→ **Exercise details**:
Copy all the data exactly, except the pictures.
--*--
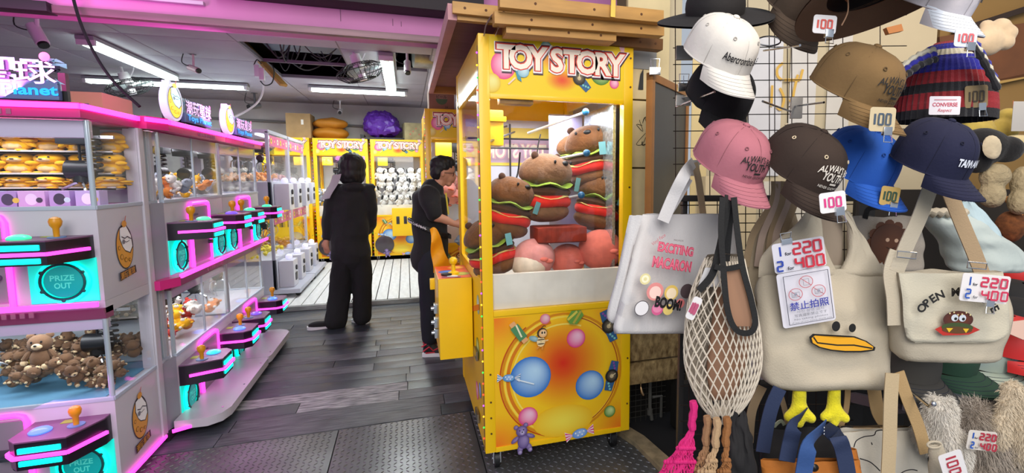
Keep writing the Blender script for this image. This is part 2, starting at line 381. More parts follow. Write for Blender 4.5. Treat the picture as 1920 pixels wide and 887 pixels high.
# graffiti marks
A = Art(frame((0, 2.4775, 0), (1, 0, 0), (0, -1, 0)))
for k in range(16):
    px, py = r_.uniform(1190, 1235), r_.choice((r_.uniform(210, 300), r_.uniform(330, 540), r_.uniform(420, 560)))
    p = PY(px, py, 2.4775); n = 5; pts = [(p.x+r_.uniform(-.035, .035)+i*.004, p.z+r_.uniform(-.04, .04)) for i in range(n)]
    A.line([(q.x, q.y) for q in cr([(a, c, 0) for a, c in pts], 4)], .003 if k % 3 else .006, '3c3124')
p = PY(1196, 150, 2.4775); A.poly([(p.x, p.z-.05), (p.x+.03, p.z-.05), (p.x+.03, p.z+.06), (p.x+.012, p.z+.03)], '222222'); A.line([(p.x+.06, p.z-.04), (p.x+.075, p.z), (p.x+.06, p.z+.04)], .004, '8f8262')
A.poly([(PY(1188, 0, 2.4775).x, 2.02), (PY(1232, 0, 2.4775).x, 2.02), (PY(1232, 0, 2.4775).x, 2.12), (PY(1188, 0, 2.4775).x, 2.13)], '8b8a88')
A.build('graffiti', fac)
# dark recess below with welded mesh, pipe and small tap
b = MB(); b.bb(1.13, 1.75, 2.66, 2.70, 0, .34); b.build('recess_back', mat('recess_dark', '15120f', .95), fac)
b = MB(); b.bb(1.44, 1.50, 2.46, 2.52, 0, .32); b.build('recess_post', mat('recess_post', '1b1714', .8), fac)
b = MB()
for i in range(9): b.bb(1.15+i*.034, 1.1525+i*.034, 2.60, 2.603, .0, .29)
for i in range(8): b.bb(1.14, 1.45, 2.598, 2.601, .03+i*.034, .0325+i*.034)
tag(b.build('vent_mesh', mat('mesh_grey', '55534e', .6, metal=.5), fac), kind='stuff')
b = MB(); b.tube([(1.33, 2.57, .29), (1.33, 2.57, .10), (1.34, 2.56, .02)], .011, 8); b.tube([(1.34, 2.56, .16), (1.40, 2.56, .16), (1.40, 2.56, .03)], .009, 8); b.cyl((1.33, 2.57, .05), (1.33, 2.57, .085), .017); b.build('pipe', mat('pipe_grey', '5b5a56', .6), fac)
b = MB(); b.cyl((1.235, 2.50, .30), (1.235, 2.50, .255), .004, 8); b.tube([(1.235, 2.50, .26), (1.236, 2.49, .235), (1.245, 2.485, .215)], [.005, .008, .006], 8); b.build('tap', mat('tap_metal', 'b08f6a', .35, metal=.9), fac)
# ---- back wall services: grey conduit and its sockets
b = MB(); b.tube([(-3.4, 9.92, 2.45), (-1.55, 9.92, 2.40), (-.2, 9.92, 2.36), (.5, 9.92, 2.33)], .022, 8); solo('wall_conduit', b, mat('conduit_grey', '77787a', .5), 'long grey conduit pipe running along the white back wall', 'pipe')
b = MB(); b.box((-1.05, 9.90, 2.40), (.16, .05, .09), bev=.006); b.tube([(-1.02, 9.9, 2.36), (-.98, 9.9, 2.2), (-1.02, 9.9, 2.1)], .007, 6); solo('junction_box', b, mat('conduit_grey'), 'grey junction box on the conduit above the purple bag, with a hanging cord', 'electrical box')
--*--
→ **The response**:
Keep writing the Blender script for this image. This is part 2, starting at line 381. More parts follow. Write for Blender 4.5. Treat the picture as 1920 pixels wide and 887 pixels high.
# graffiti marks
A = Art(frame((0, 2.4775, 0), (1, 0, 0), (0, -1, 0)))
for k in range(16):
    px, py = r_.uniform(1190, 1235), r_.choice((r_.uniform(210, 300), r_.uniform(330, 540), r_.uniform(420, 560)))
    p = PY(px, py, 2.4775); n = 5; pts = [(p.x+r_.uniform(-.035, .035)+i*.004, p.z+r_.uniform(-.04, .04)) for i in range(n)]
    A.line([(q.x, q.y) for q in cr([(a, c, 0) for a, c in pts], 4)], .003 if k % 3 else .006, '3c3124')
p = PY(1196, 150, 2.4775); A.poly([(p.x, p.z-.05), (p.x+.03, p.z-.05), (p.x+.03, p.z+.06), (p.x+.012, p.z+.03)], '222222'); A.line([(p.x+.06, p.z-.04), (p.x+.075, p.z), (p.x+.06, p.z+.04)], .004, '8f8262')
A.poly([(PY(1188, 0, 2.4775).x, 2.02), (PY(1232, 0, 2.4775).x, 2.02), (PY(1232, 0, 2.4775).x, 2.12), (PY(1188, 0, 2.4775).x, 2.13)], '8b8a88')
A.build('graffiti', fac)
# dark recess below with welded mesh, pipe and small tap
b = MB(); b.bb(1.13, 1.75, 2.66, 2.70, 0, .34); b.build('recess_back', mat('recess_dark', '15120f', .95), fac)
b = MB(); b.bb(1.44, 1.50, 2.46, 2.52, 0, .32); b.build('recess_post', mat('recess_post', '1b1714', .8), fac)
b = MB()
for i in range(9): b.bb(1.15+i*.034, 1.1525+i*.034, 2.60, 2.603, .0, .29)
for i in range(8): b.bb(1.14, 1.45, 2.598, 2.601, .03+i*.034, .0325+i*.034)
tag(b.build('vent_mesh', mat('mesh_grey', '55534e', .6, metal=.5), fac), kind='stuff')
b = MB(); b.tube([(1.33, 2.57, .29), (1.33, 2.57, .10), (1.34, 2.56, .02)], .011, 8); b.tube([(1.34, 2.56, .16), (1.40, 2.56, .16), (1.40, 2.56, .03)], .009, 8); b.cyl((1.33, 2.57, .05), (1.33, 2.57, .085), .017); b.build('pipe', mat('pipe_grey', '5b5a56', .6), fac)
b = MB(); b.cyl((1.235, 2.50, .30), (1.235, 2.50, .255), .004, 8); b.tube([(1.235, 2.50, .26), (1.236, 2.49, .235), (1.245, 2.485, .215)], [.005, .008, .006], 8); b.build('tap', mat('tap_metal', 'b08f6a', .35, metal=.9), fac)
# ---- back wall services: grey conduit and its sockets
b = MB(); b.tube([(-3.4, 9.92, 2.45), (-1.55, 9.92, 2.40), (-.2, 9.92, 2.36), (.5, 9.92, 2.33)], .022, 8); solo('wall_conduit', b, mat('conduit_grey', '77787a', .5), 'long grey conduit pipe running along the white back wall', 'pipe')
b = MB(); b.box((-1.05, 9.90, 2.40), (.16, .05, .09), bev=.006); b.tube([(-1.02, 9.9, 2.36), (-.98, 9.9, 2.2), (-1.02, 9.9, 2.1)], .007, 6); solo('junction_box', b, mat('conduit_grey'), 'grey junction box on the conduit above the purple bag, with a hanging cord', 'electrical box')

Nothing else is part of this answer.